Eine fatale Entwicklung

von Redaktion

MICHAEL SCHLEICHER

In ihrer neuen Single „Vincent“ singt Sarah Connor: „Vincent kriegt keinen hoch, wenn er an Mädchen denkt.“ Ein läppischer Satz über eine homosexuelle Liebe in einem durchschnittlichen Popsong. So weit, so banal. Doch die zitierte Zeile ist für einige Radiosender Grund genug, den Titel nicht zu spielen. Wohlgemerkt: Das ist keine Reaktion auf Hörerproteste – auch das wäre fragwürdig.
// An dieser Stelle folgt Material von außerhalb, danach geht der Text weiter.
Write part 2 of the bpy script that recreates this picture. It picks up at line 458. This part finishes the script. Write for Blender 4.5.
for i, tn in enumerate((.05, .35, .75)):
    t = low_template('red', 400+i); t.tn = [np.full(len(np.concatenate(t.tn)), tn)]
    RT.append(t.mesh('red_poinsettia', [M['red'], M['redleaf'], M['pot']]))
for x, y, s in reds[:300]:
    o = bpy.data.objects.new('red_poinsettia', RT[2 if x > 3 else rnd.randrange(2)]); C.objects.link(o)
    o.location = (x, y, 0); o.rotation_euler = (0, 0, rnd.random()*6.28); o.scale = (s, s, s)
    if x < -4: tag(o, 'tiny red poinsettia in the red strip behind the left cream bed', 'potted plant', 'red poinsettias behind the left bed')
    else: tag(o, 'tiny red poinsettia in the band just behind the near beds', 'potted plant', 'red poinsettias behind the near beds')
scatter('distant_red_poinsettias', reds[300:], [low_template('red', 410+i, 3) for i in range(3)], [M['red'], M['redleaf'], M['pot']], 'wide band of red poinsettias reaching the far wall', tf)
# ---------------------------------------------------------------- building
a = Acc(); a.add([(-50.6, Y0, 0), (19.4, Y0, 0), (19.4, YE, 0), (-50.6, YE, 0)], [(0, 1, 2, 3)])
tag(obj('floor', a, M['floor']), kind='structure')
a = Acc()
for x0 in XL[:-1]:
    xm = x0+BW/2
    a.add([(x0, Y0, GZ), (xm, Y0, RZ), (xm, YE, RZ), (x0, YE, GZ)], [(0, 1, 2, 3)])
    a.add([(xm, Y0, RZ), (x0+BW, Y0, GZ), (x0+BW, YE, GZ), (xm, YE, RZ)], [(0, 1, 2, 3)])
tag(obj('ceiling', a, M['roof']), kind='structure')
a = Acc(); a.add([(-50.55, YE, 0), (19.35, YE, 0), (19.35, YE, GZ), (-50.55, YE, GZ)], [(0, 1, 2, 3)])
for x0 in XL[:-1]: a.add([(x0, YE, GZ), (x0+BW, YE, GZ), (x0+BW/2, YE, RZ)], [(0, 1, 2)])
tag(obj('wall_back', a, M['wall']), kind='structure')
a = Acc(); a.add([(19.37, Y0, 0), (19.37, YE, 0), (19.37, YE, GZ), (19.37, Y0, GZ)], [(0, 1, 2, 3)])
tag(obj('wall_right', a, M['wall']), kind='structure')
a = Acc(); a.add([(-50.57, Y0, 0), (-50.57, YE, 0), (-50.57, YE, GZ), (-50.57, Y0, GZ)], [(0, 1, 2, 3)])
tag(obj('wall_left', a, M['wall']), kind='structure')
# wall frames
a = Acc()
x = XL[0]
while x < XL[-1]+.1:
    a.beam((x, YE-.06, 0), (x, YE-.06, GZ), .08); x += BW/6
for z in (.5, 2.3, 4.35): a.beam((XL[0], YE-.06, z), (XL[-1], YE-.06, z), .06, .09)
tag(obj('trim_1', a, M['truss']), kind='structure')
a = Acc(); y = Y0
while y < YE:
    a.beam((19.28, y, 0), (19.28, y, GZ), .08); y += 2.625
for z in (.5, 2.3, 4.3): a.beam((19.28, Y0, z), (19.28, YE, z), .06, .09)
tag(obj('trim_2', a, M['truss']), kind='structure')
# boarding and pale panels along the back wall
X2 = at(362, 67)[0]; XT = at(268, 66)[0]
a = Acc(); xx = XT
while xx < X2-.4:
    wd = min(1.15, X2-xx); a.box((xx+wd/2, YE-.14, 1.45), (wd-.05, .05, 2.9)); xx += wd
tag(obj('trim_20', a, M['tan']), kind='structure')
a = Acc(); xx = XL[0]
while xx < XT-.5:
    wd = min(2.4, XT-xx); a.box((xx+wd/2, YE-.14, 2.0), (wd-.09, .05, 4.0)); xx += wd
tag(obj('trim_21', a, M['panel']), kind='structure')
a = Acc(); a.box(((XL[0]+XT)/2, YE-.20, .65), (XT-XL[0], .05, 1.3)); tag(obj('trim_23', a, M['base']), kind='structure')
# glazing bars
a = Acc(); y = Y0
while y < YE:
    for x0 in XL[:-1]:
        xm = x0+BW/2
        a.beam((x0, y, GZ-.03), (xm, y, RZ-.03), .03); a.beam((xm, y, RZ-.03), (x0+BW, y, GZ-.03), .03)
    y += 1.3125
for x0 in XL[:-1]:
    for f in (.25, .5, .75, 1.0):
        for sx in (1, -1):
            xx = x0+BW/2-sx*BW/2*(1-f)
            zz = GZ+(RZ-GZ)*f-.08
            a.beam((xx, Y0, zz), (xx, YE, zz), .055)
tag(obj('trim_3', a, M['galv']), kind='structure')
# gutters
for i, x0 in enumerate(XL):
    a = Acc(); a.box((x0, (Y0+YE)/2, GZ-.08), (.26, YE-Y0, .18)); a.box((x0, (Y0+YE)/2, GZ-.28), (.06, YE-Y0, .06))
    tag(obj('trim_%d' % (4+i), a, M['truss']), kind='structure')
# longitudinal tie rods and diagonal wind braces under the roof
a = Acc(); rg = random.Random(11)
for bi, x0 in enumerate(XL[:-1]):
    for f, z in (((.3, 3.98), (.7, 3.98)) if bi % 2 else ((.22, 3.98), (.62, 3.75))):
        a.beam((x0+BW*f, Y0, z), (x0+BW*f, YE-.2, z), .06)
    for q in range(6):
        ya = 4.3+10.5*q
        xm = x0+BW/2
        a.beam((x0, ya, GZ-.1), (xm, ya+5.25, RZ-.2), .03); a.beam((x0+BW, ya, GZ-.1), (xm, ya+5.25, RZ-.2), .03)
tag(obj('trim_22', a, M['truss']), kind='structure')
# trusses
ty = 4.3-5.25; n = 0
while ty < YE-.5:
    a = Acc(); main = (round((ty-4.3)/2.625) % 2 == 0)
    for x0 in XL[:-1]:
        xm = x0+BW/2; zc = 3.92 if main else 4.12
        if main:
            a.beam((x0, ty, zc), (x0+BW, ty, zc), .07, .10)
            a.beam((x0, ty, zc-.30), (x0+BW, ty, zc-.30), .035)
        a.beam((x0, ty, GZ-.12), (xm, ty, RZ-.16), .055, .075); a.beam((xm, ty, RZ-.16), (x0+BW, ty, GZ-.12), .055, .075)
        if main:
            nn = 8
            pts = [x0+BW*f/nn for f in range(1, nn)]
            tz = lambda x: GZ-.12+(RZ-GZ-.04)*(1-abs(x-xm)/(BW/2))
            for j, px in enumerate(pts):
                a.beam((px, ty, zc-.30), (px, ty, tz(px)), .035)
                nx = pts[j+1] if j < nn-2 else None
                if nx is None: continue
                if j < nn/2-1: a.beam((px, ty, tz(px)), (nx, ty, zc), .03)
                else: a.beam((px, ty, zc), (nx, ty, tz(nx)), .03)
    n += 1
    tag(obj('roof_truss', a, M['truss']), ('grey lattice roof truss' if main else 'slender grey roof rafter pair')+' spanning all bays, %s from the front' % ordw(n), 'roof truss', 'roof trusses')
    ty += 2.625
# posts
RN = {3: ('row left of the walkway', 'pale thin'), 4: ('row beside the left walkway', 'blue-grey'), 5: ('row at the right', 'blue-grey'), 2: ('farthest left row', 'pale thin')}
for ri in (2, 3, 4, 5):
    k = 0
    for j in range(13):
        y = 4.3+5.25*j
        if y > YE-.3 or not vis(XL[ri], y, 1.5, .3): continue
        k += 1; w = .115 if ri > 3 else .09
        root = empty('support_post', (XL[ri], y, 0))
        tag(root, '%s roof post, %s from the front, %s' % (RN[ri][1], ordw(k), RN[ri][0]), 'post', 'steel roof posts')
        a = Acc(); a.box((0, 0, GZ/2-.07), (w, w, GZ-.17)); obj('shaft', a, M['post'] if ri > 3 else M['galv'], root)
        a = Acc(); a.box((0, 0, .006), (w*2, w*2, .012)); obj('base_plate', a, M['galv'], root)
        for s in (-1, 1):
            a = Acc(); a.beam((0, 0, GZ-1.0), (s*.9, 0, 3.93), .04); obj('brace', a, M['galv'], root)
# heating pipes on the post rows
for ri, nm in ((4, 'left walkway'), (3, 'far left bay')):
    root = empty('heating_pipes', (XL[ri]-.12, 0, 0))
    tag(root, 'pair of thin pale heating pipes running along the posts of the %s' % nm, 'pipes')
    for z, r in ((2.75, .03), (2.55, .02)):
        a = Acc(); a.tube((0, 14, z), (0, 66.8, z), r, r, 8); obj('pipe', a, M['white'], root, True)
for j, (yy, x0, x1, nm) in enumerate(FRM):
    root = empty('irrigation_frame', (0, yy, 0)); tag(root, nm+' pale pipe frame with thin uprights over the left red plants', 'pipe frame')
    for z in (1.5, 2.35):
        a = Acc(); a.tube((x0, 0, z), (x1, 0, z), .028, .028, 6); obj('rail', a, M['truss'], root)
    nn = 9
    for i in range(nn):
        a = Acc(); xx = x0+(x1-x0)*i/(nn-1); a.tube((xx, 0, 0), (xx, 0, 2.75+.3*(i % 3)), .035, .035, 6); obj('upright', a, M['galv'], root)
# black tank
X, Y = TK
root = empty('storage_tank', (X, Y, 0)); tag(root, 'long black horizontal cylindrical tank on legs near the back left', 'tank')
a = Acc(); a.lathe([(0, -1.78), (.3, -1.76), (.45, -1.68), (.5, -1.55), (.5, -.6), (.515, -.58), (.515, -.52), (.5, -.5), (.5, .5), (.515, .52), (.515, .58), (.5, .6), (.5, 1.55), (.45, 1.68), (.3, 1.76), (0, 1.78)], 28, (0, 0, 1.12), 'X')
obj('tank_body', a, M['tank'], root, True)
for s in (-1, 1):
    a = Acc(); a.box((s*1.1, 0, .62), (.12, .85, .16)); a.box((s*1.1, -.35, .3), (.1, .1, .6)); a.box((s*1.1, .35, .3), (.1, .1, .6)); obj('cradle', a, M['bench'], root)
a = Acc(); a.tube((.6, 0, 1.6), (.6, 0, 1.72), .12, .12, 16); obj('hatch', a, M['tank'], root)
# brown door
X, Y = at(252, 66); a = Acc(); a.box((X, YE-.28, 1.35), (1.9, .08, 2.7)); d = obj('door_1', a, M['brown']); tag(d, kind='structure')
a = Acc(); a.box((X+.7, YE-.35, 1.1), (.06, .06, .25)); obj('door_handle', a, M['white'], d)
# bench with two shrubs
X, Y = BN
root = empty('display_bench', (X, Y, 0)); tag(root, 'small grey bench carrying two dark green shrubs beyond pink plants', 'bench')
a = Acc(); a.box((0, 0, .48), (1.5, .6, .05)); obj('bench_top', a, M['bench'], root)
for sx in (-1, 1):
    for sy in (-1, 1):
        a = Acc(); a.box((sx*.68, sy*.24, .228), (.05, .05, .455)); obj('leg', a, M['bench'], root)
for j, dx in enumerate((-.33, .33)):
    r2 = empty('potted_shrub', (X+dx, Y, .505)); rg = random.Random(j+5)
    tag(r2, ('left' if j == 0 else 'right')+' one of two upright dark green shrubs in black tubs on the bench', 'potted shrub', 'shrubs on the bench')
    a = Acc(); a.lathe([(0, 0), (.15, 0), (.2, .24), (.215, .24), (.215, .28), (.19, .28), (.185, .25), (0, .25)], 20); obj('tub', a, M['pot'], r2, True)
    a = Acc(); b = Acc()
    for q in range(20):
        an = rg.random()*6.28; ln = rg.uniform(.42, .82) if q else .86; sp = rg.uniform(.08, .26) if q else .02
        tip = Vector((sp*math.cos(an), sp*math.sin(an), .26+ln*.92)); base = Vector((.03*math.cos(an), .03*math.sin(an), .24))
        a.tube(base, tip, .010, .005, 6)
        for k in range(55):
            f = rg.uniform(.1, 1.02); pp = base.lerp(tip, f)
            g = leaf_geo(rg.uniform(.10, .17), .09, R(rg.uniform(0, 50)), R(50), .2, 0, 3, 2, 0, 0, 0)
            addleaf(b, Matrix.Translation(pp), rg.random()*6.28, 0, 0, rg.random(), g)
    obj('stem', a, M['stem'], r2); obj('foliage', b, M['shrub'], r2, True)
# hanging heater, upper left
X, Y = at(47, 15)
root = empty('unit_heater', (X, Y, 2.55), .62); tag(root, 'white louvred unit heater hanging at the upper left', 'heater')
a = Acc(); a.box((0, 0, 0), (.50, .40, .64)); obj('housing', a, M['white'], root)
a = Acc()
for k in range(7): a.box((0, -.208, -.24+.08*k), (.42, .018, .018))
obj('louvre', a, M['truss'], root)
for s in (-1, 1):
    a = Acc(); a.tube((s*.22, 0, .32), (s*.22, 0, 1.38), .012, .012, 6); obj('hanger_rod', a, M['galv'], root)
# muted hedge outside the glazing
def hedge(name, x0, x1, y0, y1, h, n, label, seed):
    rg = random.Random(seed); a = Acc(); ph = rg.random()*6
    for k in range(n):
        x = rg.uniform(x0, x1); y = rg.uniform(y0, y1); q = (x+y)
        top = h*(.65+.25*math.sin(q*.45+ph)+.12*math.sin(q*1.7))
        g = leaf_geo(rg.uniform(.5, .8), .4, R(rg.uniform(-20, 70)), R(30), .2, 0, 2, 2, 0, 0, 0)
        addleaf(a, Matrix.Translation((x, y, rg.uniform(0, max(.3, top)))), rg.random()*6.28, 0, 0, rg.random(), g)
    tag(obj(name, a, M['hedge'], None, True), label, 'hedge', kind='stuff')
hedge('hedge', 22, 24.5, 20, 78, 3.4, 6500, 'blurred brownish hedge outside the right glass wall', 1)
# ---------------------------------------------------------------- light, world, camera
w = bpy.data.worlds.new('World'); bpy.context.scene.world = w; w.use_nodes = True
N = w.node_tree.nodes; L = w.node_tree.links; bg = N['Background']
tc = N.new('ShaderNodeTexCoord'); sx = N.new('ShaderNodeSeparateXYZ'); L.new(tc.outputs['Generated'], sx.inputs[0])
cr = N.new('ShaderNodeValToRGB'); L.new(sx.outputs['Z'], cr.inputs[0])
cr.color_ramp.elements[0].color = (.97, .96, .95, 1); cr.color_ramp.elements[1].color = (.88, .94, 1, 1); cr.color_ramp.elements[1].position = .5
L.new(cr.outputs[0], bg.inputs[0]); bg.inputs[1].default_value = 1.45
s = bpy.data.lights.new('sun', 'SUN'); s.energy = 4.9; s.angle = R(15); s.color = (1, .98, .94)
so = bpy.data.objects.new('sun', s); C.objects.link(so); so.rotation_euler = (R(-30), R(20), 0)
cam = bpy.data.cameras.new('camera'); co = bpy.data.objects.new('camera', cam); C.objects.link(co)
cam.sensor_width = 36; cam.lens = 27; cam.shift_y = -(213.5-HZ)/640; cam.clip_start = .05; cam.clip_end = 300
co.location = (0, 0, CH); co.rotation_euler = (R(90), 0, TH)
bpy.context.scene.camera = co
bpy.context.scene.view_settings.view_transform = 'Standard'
Viel schlimmer ist, dass sich die Sender freiwillig Selbstzensur auferlegt haben. Es wäre daher unvernünftig, die Aufregung um das Lied zu belächeln. Denn die „Vincent“-Debatte passt zu einer Entwicklung, die unsere ach so liberale Gesellschaft erfasst hat.

Die Freiheit der Kunst ist ein Grundrecht. Heute träumen (Rechts-)Populisten wieder davon, Kritik durch die Künste zu minimieren, indem die Spielräume des Sag- und Darstellbaren beschnitten werden. Oft scheint das gar nicht mehr nötig zu sein: Da wurde an einer Wand in Berlin ein Gedicht von Eugen Gomringer übermalt, da wurden Bilder aus Museen entfernt, da forderten gut 30 000 Menschen, Matt Damon aus einem Film zu streichen, weil er einen Artikel in der „New York Times“ über den Produzenten Harvey Weinstein verhindert haben soll (was Schauspieler und Redaktion bestreiten). Die Liste ließe sich fortsetzen, und das ist fatal. Denn sie zeigt, dass die Gesellschaft selbst gerade dabei ist, der Kunst immer engere Grenzen zu setzen. Damit schnüren wir jedoch nicht nur den Künstlern die Luft ab.